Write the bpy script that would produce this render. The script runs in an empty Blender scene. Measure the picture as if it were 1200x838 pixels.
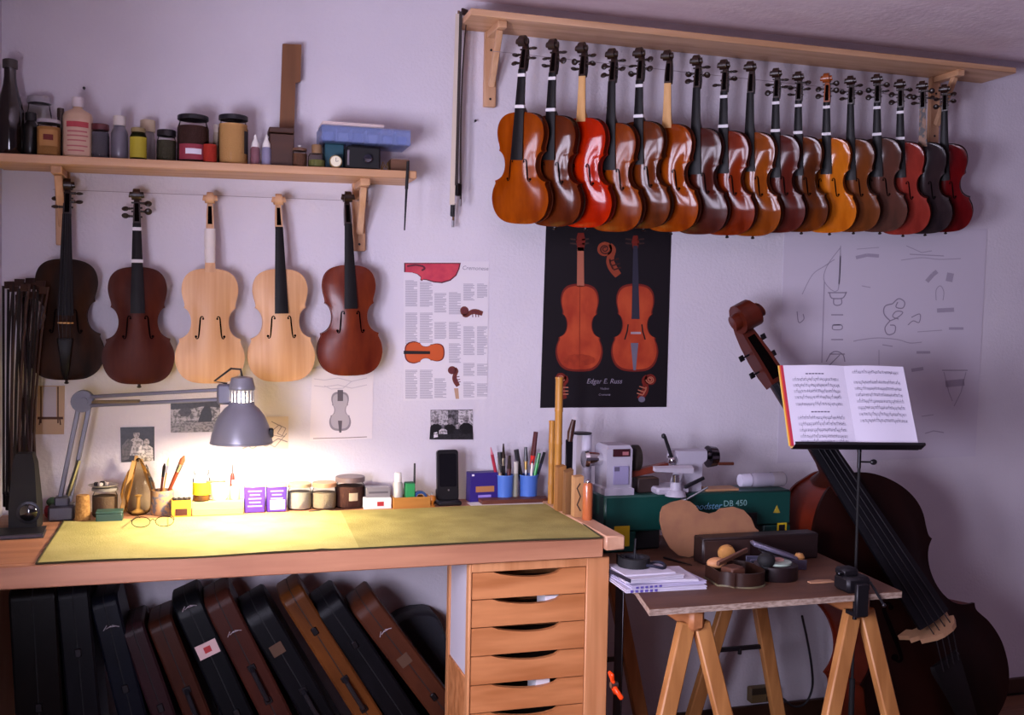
import bpy, math, random
from math import sin, cos, pi, atan, radians, sqrt
from mathutils import Vector, Matrix, Euler

random.seed(7)
SC = bpy.context.scene
COL = SC.collection

# ------------------------------------------------------------------ camera
FPX = 1200.0
YAW, TILT, ROLL = radians(17), atan(47.4 / 1200), radians(1.07)
CAM = Vector((0, -3.30, 1.475))
FW = Vector((sin(YAW) * cos(TILT), cos(YAW) * cos(TILT), -sin(TILT)))
R0 = Vector((cos(YAW), -sin(YAW), 0))
U0 = R0.cross(FW)
RT = R0 * cos(ROLL) + U0 * sin(ROLL)
UP = -R0 * sin(ROLL) + U0 * cos(ROLL)
cam_data = bpy.data.cameras.new('camera')
cam_data.sensor_width = 36
cam_data.lens = 36
cam_data.clip_start = 0.02
cam = bpy.data.objects.new('camera', cam_data)
cm = Matrix((RT, UP, -FW)).transposed().to_4x4()
cm.translation = CAM
cam.matrix_world = cm
COL.objects.link(cam)
SC.camera = cam

# ------------------------------------------------------------------ light
SC.view_settings.view_transform = 'Standard'
SC.view_settings.look = 'None'
SC.view_settings.gamma = 1
SC.view_settings.use_curve_mapping = False
SC.view_settings.exposure = 0.0
SC.cycles.transparent_max_bounces = 24
world = bpy.data.worlds.new('world')
SC.world = world
world.use_nodes = True
bg = world.node_tree.nodes['Background']
bg.inputs[0].default_value = (0.70, 0.50, 0.80, 1)
bg.inputs[1].default_value = 0.11
# daylight through the window of the left wall
ld = bpy.data.lights.new('window_daylight', 'AREA')
ld.shape = 'RECTANGLE'
ld.size, ld.size_y = 0.62, 2.1
ld.color = (0.80, 0.765, 1.0)
ld.energy = 245
lo = bpy.data.objects.new('window_daylight', ld)
lo.location = (-0.74, -1.90, 1.35)
lo.rotation_euler = Vector((1.0, 0.30, 0.0)).to_track_quat('-Z', 'Z').to_euler()
COL.objects.link(lo)
# the desk lamp's light is made with the lamp

# ------------------------------------------------------------------ picture geometry helpers
def ray(px, py):
    return FW * FPX + RT * (px - 600) - UP * (py - 419)
def at(px, py, Y):
    d = ray(px, py)
    return CAM + d * ((Y - CAM.y) / d.y)
def atZ(px, py, Z):
    d = ray(px, py)
    return CAM + d * ((Z - CAM.z) / d.z)
def atX(px, py, X):
    d = ray(px, py)
    return CAM + d * ((X - CAM.x) / d.x)
def mpp(p):
    return (Vector(p) - CAM).dot(FW) / FPX

# ------------------------------------------------------------------ materials
def lin(h):
    h = h.lstrip('#')
    o = []
    for i in (0, 2, 4):
        c = int(h[i:i + 2], 16) / 255
        o.append(c / 12.92 if c <= .04045 else ((c + .055) / 1.055) ** 2.4)
    return (*o, 1)
MC = {}
def mat(name, col, rough=.55, metal=0, col2=None, scale=(8, 8, 8), detail=3, bump=0, bscale=60, coat=0, emit=0, lo=.35, hi=.65, spec=.5):
    if name in MC:
        return MC[name]
    m = bpy.data.materials.new(name)
    m.use_nodes = True
    nt = m.node_tree
    b = nt.nodes['Principled BSDF']
    b.inputs['Base Color'].default_value = lin(col)
    b.inputs['Roughness'].default_value = rough
    b.inputs['Metallic'].default_value = metal
    b.inputs['Coat Weight'].default_value = coat
    b.inputs['Coat Roughness'].default_value = .12
    b.inputs['Specular IOR Level'].default_value = spec
    if emit:
        b.inputs['Emission Color'].default_value = lin(col)
        b.inputs['Emission Strength'].default_value = emit
    if col2 or bump:
        tc = nt.nodes.new('ShaderNodeTexCoord')
        mp = nt.nodes.new('ShaderNodeMapping')
        nt.links.new(tc.outputs['Object'], mp.inputs[0])
    if col2:
        mp.inputs['Scale'].default_value = scale
        nz = nt.nodes.new('ShaderNodeTexNoise')
        nz.inputs['Scale'].default_value = 1
        nz.inputs['Detail'].default_value = detail
        nt.links.new(mp.outputs[0], nz.inputs['Vector'])
        cr = nt.nodes.new('ShaderNodeValToRGB')
        cr.color_ramp.elements[0].position = lo
        cr.color_ramp.elements[1].position = hi
        cr.color_ramp.elements[0].color = lin(col)
        cr.color_ramp.elements[1].color = lin(col2)
        nt.links.new(nz.outputs[0], cr.inputs[0])
        nt.links.new(cr.outputs[0], b.inputs['Base Color'])
    if bump:
        n2 = nt.nodes.new('ShaderNodeTexNoise')
        n2.inputs['Scale'].default_value = bscale
        n2.inputs['Detail'].default_value = 4
        nt.links.new(tc.outputs['Object'], n2.inputs['Vector'])
        bp = nt.nodes.new('ShaderNodeBump')
        bp.inputs['Strength'].default_value = bump
        bp.inputs['Distance'].default_value = .01
        nt.links.new(n2.outputs[0], bp.inputs['Height'])
        nt.links.new(bp.outputs[0], b.inputs['Normal'])
    MC[name] = m
    return m
def glass(name, tint, gloss=.12, rough=.04):
    if name in MC:
        return MC[name]
    m = bpy.data.materials.new(name)
    m.use_nodes = True
    nt = m.node_tree
    nt.nodes.clear()
    o = nt.nodes.new('ShaderNodeOutputMaterial')
    t = nt.nodes.new('ShaderNodeBsdfTransparent')
    t.inputs[0].default_value = lin(tint)
    g = nt.nodes.new('ShaderNodeBsdfGlossy')
    g.inputs['Roughness'].default_value = rough
    lw = nt.nodes.new('ShaderNodeLayerWeight')
    lw.inputs[0].default_value = gloss
    mx = nt.nodes.new('ShaderNodeMixShader')
    nt.links.new(lw.outputs['Fresnel'], mx.inputs[0])
    nt.links.new(t.outputs[0], mx.inputs[1])
    nt.links.new(g.outputs[0], mx.inputs[2])
    nt.links.new(mx.outputs[0], o.inputs[0])
    MC[name] = m
    return m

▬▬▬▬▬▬

Transcribe the listing in full and omit the pictures.

Write the bpy script that would produce this render. The script runs in an empty Blender scene. Measure the picture as if it were 1200x838 pixels.
import bpy, math, random
from math import sin, cos, pi, atan, radians, sqrt
from mathutils import Vector, Matrix, Euler

random.seed(7)
SC = bpy.context.scene
COL = SC.collection

# ------------------------------------------------------------------ camera
FPX = 1200.0
YAW, TILT, ROLL = radians(17), atan(47.4 / 1200), radians(1.07)
CAM = Vector((0, -3.30, 1.475))
FW = Vector((sin(YAW) * cos(TILT), cos(YAW) * cos(TILT), -sin(TILT)))
R0 = Vector((cos(YAW), -sin(YAW), 0))
U0 = R0.cross(FW)
RT = R0 * cos(ROLL) + U0 * sin(ROLL)
UP = -R0 * sin(ROLL) + U0 * cos(ROLL)
cam_data = bpy.data.cameras.new('camera')
cam_data.sensor_width = 36
cam_data.lens = 36
cam_data.clip_start = 0.02
cam = bpy.data.objects.new('camera', cam_data)
cm = Matrix((RT, UP, -FW)).transposed().to_4x4()
cm.translation = CAM
cam.matrix_world = cm
COL.objects.link(cam)
SC.camera = cam

# ------------------------------------------------------------------ light
SC.view_settings.view_transform = 'Standard'
SC.view_settings.look = 'None'
SC.view_settings.gamma = 1
SC.view_settings.use_curve_mapping = False
SC.view_settings.exposure = 0.0
SC.cycles.transparent_max_bounces = 24
world = bpy.data.worlds.new('world')
SC.world = world
world.use_nodes = True
bg = world.node_tree.nodes['Background']
bg.inputs[0].default_value = (0.70, 0.50, 0.80, 1)
bg.inputs[1].default_value = 0.11
# daylight through the window of the left wall
ld = bpy.data.lights.new('window_daylight', 'AREA')
ld.shape = 'RECTANGLE'
ld.size, ld.size_y = 0.62, 2.1
ld.color = (0.80, 0.765, 1.0)
ld.energy = 245
lo = bpy.data.objects.new('window_daylight', ld)
lo.location = (-0.74, -1.90, 1.35)
lo.rotation_euler = Vector((1.0, 0.30, 0.0)).to_track_quat('-Z', 'Z').to_euler()
COL.objects.link(lo)
# the desk lamp's light is made with the lamp

# ------------------------------------------------------------------ picture geometry helpers
def ray(px, py):
    return FW * FPX + RT * (px - 600) - UP * (py - 419)
def at(px, py, Y):
    d = ray(px, py)
    return CAM + d * ((Y - CAM.y) / d.y)
def atZ(px, py, Z):
    d = ray(px, py)
    return CAM + d * ((Z - CAM.z) / d.z)
def atX(px, py, X):
    d = ray(px, py)
    return CAM + d * ((X - CAM.x) / d.x)
def mpp(p):
    return (Vector(p) - CAM).dot(FW) / FPX

# ------------------------------------------------------------------ materials
def lin(h):
    h = h.lstrip('#')
    o = []
    for i in (0, 2, 4):
        c = int(h[i:i + 2], 16) / 255
        o.append(c / 12.92 if c <= .04045 else ((c + .055) / 1.055) ** 2.4)
    return (*o, 1)
MC = {}
def mat(name, col, rough=.55, metal=0, col2=None, scale=(8, 8, 8), detail=3, bump=0, bscale=60, coat=0, emit=0, lo=.35, hi=.65, spec=.5):
    if name in MC:
        return MC[name]
    m = bpy.data.materials.new(name)
    m.use_nodes = True
    nt = m.node_tree
    b = nt.nodes['Principled BSDF']
    b.inputs['Base Color'].default_value = lin(col)
    b.inputs['Roughness'].default_value = rough
    b.inputs['Metallic'].default_value = metal
    b.inputs['Coat Weight'].default_value = coat
    b.inputs['Coat Roughness'].default_value = .12
    b.inputs['Specular IOR Level'].default_value = spec
    if emit:
        b.inputs['Emission Color'].default_value = lin(col)
        b.inputs['Emission Strength'].default_value = emit
    if col2 or bump:
        tc = nt.nodes.new('ShaderNodeTexCoord')
        mp = nt.nodes.new('ShaderNodeMapping')
        nt.links.new(tc.outputs['Object'], mp.inputs[0])
    if col2:
        mp.inputs['Scale'].default_value = scale
        nz = nt.nodes.new('ShaderNodeTexNoise')
        nz.inputs['Scale'].default_value = 1
        nz.inputs['Detail'].default_value = detail
        nt.links.new(mp.outputs[0], nz.inputs['Vector'])
        cr = nt.nodes.new('ShaderNodeValToRGB')
        cr.color_ramp.elements[0].position = lo
        cr.color_ramp.elements[1].position = hi
        cr.color_ramp.elements[0].color = lin(col)
        cr.color_ramp.elements[1].color = lin(col2)
        nt.links.new(nz.outputs[0], cr.inputs[0])
        nt.links.new(cr.outputs[0], b.inputs['Base Color'])
    if bump:
        n2 = nt.nodes.new('ShaderNodeTexNoise')
        n2.inputs['Scale'].default_value = bscale
        n2.inputs['Detail'].default_value = 4
        nt.links.new(tc.outputs['Object'], n2.inputs['Vector'])
        bp = nt.nodes.new('ShaderNodeBump')
        bp.inputs['Strength'].default_value = bump
        bp.inputs['Distance'].default_value = .01
        nt.links.new(n2.outputs[0], bp.inputs['Height'])
        nt.links.new(bp.outputs[0], b.inputs['Normal'])
    MC[name] = m
    return m
def glass(name, tint, gloss=.12, rough=.04):
    if name in MC:
        return MC[name]
    m = bpy.data.materials.new(name)
    m.use_nodes = True
    nt = m.node_tree
    nt.nodes.clear()
    o = nt.nodes.new('ShaderNodeOutputMaterial')
    t = nt.nodes.new('ShaderNodeBsdfTransparent')
    t.inputs[0].default_value = lin(tint)
    g = nt.nodes.new('ShaderNodeBsdfGlossy')
    g.inputs['Roughness'].default_value = rough
    lw = nt.nodes.new('ShaderNodeLayerWeight')
    lw.inputs[0].default_value = gloss
    mx = nt.nodes.new('ShaderNodeMixShader')
    nt.links.new(lw.outputs['Fresnel'], mx.inputs[0])
    nt.links.new(t.outputs[0], mx.inputs[1])
    nt.links.new(g.outputs[0], mx.inputs[2])
    nt.links.new(mx.outputs[0], o.inputs[0])
    MC[name] = m
    return m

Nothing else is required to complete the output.